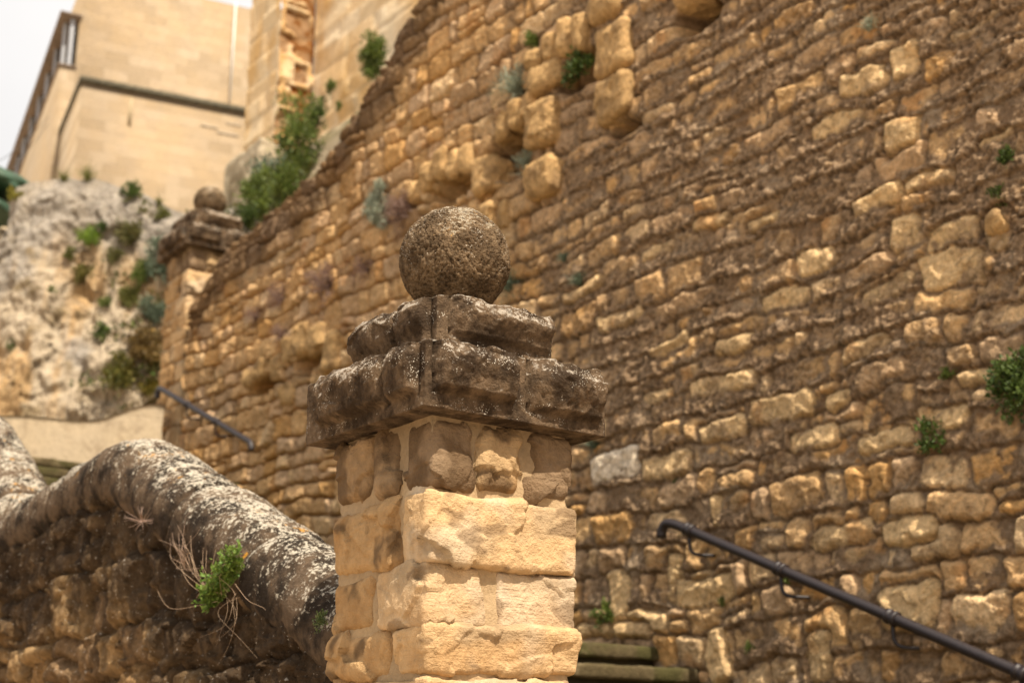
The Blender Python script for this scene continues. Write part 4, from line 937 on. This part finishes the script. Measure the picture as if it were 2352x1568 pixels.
def plant(kind, P, r, label, seed, cat='plant', pal=GREEN, tall=1.0, nrm=WALLN, name=None, group=None, dens_=0.85):
    """a plant rooted at world point P; r = radius in metres"""
    rg = np.random.RandomState(seed); nrm = np.asarray(nrm, float)
    names = {'bush': 'bush', 'tuft': 'silver_tuft', 'dry': 'dry_shrub', 'weed': 'weed', 'grass': 'grass_tuft', 'ivy': 'ivy'}
    o = empty(name or names[kind], P, 0, label, cat, group)
    ctr = nrm * r * 0.35 + np.array([0, 0, r * tall * 0.25])
    if kind in ('bush', 'ivy', 'weed'):
        nc = {'bush': 34, 'ivy': 46, 'weed': 12}[kind]; n = int({'bush': 2300, 'ivy': 2600, 'weed': 420}[kind] * dens_)
        g = rg.normal(size=(nc, 3)); g /= np.linalg.norm(g, axis=1, keepdims=True); g *= (rg.rand(nc) ** 0.5)[:, None] * r
        g[:, 2] *= tall
        # keep the crown in front of the surface it grows on
        dn = g @ nrm; g -= np.outer(np.minimum(dn + r * .3, 0) * 1.0, nrm); g -= np.outer((g @ nrm) * 0.35, nrm)
        k = rg.randint(0, nc, n); Pp = ctr + g[k] + rg.normal(size=(n, 3)) * r * (0.16 if kind != 'weed' else 0.2)
        D = (Pp - ctr * 0.3) / r + rg.normal(size=(n, 3)) * 0.7 + np.array([0, 0, .3])
        V, F, c = leaves(Pp, D, min(r * 0.2, 0.06) if kind != 'weed' else r * 0.36, 0.55, rg, *pal)
        c = c * np.repeat(rg.uniform(.7, 1.25, nc)[k], 4)[:, None]
        mesh('foliage', V, F, M_leaf, o, c, False)
        st = []
        for q in range(0, nc, 2): st.append(tube_mesh(smooth_path([np.zeros(3), ctr * .5 + g[q] * .3 + rg.normal(size=3) * r * .05, ctr + g[q]], 7, 1), np.linspace(r * .022, r * .008, 7), 5) + ((.16, .11, .06),))
        Vs, Fs, cs = join(st); mesh('stems', Vs, Fs, M_dry, o, cs)
    elif kind in ('tuft', 'grass'):
        n = int((200 if kind == 'tuft' else 130) * dens_); D = rg.normal(size=(n, 3)) * .55 + nrm * .35 + np.array([0, 0, 1.0 * tall])
        V, F, c = blades(rg.normal(size=(n, 3)) * r * .12, D, r * 1.5, max(r * .045, .006), rg, *pal, 0.22)
        parts = [(V, F, c)]
        if kind == 'tuft':
            m = 380; s = rg.rand(m); i = rg.randint(0, n, m); A = D / np.linalg.norm(D, axis=1, keepdims=True)
            Pp = A[i] * (r * 1.3 * s)[:, None] + rg.normal(size=(m, 3)) * r * .07; V2, F2, c2 = leaves(Pp, A[i] + rg.normal(size=(m, 3)) * .35, r * .33, .22, rg, *pal); parts.append((V2, F2, c2))
        mesh('foliage', *join(parts)[:2], M_leaf, o, join(parts)[2], False)
    elif kind == 'dry':
        st = []; n = int(70 * dens_)
        D = rg.normal(size=(n, 3)) * .75 + nrm * .8 + np.array([0, 0, .55 * tall])
        for q in range(n):
            a = D[q] / np.linalg.norm(D[q]); L = r * rg.uniform(.8, 1.7); pts = [np.zeros(3), a * L * .4 + rg.normal(size=3) * r * .06, a * L * .75 + rg.normal(size=3) * r * .12, a * L + rg.normal(size=3) * r * .2]
            V, F = tube_mesh(smooth_path(pts, 7, 1), np.linspace(r * .012, r * .004, 7), 4, False); st.append((V, F, np.asarray(pal[0]) * rg.uniform(.8, 1.2)))
        Vs, Fs, cs = join(st); mesh('stems', Vs, Fs, M_dry, o, cs)
        m = int(1500 * dens_); i = rg.randint(0, n, m); A = D / np.linalg.norm(D, axis=1, keepdims=True); s = rg.uniform(.35, 1.35, m)
        Pp = A[i] * (r * s)[:, None] + rg.normal(size=(m, 3)) * r * .14
        V, F, c = leaves(Pp, A[i] + rg.normal(size=(m, 3)) * .8, r * .14, .3, rg, *pal); mesh('seed_heads', V, F, M_leaf, o, c, False)
    return o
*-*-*
OBJECTIVE | Without the pictures, transcribe the listing above exactly.

TASK ANSWER |
The Blender Python script for this scene continues. Write part 4, from line 937 on. This part finishes the script. Measure the picture as if it were 2352x1568 pixels.
def plant(kind, P, r, label, seed, cat='plant', pal=GREEN, tall=1.0, nrm=WALLN, name=None, group=None, dens_=0.85):
    """a plant rooted at world point P; r = radius in metres"""
    rg = np.random.RandomState(seed); nrm = np.asarray(nrm, float)
    names = {'bush': 'bush', 'tuft': 'silver_tuft', 'dry': 'dry_shrub', 'weed': 'weed', 'grass': 'grass_tuft', 'ivy': 'ivy'}
    o = empty(name or names[kind], P, 0, label, cat, group)
    ctr = nrm * r * 0.35 + np.array([0, 0, r * tall * 0.25])
    if kind in ('bush', 'ivy', 'weed'):
        nc = {'bush': 34, 'ivy': 46, 'weed': 12}[kind]; n = int({'bush': 2300, 'ivy': 2600, 'weed': 420}[kind] * dens_)
        g = rg.normal(size=(nc, 3)); g /= np.linalg.norm(g, axis=1, keepdims=True); g *= (rg.rand(nc) ** 0.5)[:, None] * r
        g[:, 2] *= tall
        # keep the crown in front of the surface it grows on
        dn = g @ nrm; g -= np.outer(np.minimum(dn + r * .3, 0) * 1.0, nrm); g -= np.outer((g @ nrm) * 0.35, nrm)
        k = rg.randint(0, nc, n); Pp = ctr + g[k] + rg.normal(size=(n, 3)) * r * (0.16 if kind != 'weed' else 0.2)
        D = (Pp - ctr * 0.3) / r + rg.normal(size=(n, 3)) * 0.7 + np.array([0, 0, .3])
        V, F, c = leaves(Pp, D, min(r * 0.2, 0.06) if kind != 'weed' else r * 0.36, 0.55, rg, *pal)
        c = c * np.repeat(rg.uniform(.7, 1.25, nc)[k], 4)[:, None]
        mesh('foliage', V, F, M_leaf, o, c, False)
        st = []
        for q in range(0, nc, 2): st.append(tube_mesh(smooth_path([np.zeros(3), ctr * .5 + g[q] * .3 + rg.normal(size=3) * r * .05, ctr + g[q]], 7, 1), np.linspace(r * .022, r * .008, 7), 5) + ((.16, .11, .06),))
        Vs, Fs, cs = join(st); mesh('stems', Vs, Fs, M_dry, o, cs)
    elif kind in ('tuft', 'grass'):
        n = int((200 if kind == 'tuft' else 130) * dens_); D = rg.normal(size=(n, 3)) * .55 + nrm * .35 + np.array([0, 0, 1.0 * tall])
        V, F, c = blades(rg.normal(size=(n, 3)) * r * .12, D, r * 1.5, max(r * .045, .006), rg, *pal, 0.22)
        parts = [(V, F, c)]
        if kind == 'tuft':
            m = 380; s = rg.rand(m); i = rg.randint(0, n, m); A = D / np.linalg.norm(D, axis=1, keepdims=True)
            Pp = A[i] * (r * 1.3 * s)[:, None] + rg.normal(size=(m, 3)) * r * .07; V2, F2, c2 = leaves(Pp, A[i] + rg.normal(size=(m, 3)) * .35, r * .33, .22, rg, *pal); parts.append((V2, F2, c2))
        mesh('foliage', *join(parts)[:2], M_leaf, o, join(parts)[2], False)
    elif kind == 'dry':
        st = []; n = int(70 * dens_)
        D = rg.normal(size=(n, 3)) * .75 + nrm * .8 + np.array([0, 0, .55 * tall])
        for q in range(n):
            a = D[q] / np.linalg.norm(D[q]); L = r * rg.uniform(.8, 1.7); pts = [np.zeros(3), a * L * .4 + rg.normal(size=3) * r * .06, a * L * .75 + rg.normal(size=3) * r * .12, a * L + rg.normal(size=3) * r * .2]
            V, F = tube_mesh(smooth_path(pts, 7, 1), np.linspace(r * .012, r * .004, 7), 4, False); st.append((V, F, np.asarray(pal[0]) * rg.uniform(.8, 1.2)))
        Vs, Fs, cs = join(st); mesh('stems', Vs, Fs, M_dry, o, cs)
        m = int(1500 * dens_); i = rg.randint(0, n, m); A = D / np.linalg.norm(D, axis=1, keepdims=True); s = rg.uniform(.35, 1.35, m)
        Pp = A[i] * (r * s)[:, None] + rg.normal(size=(m, 3)) * r * .14
        V, F, c = leaves(Pp, A[i] + rg.normal(size=(m, 3)) * .8, r * .14, .3, rg, *pal); mesh('seed_heads', V, F, M_leaf, o, c, False)
    return o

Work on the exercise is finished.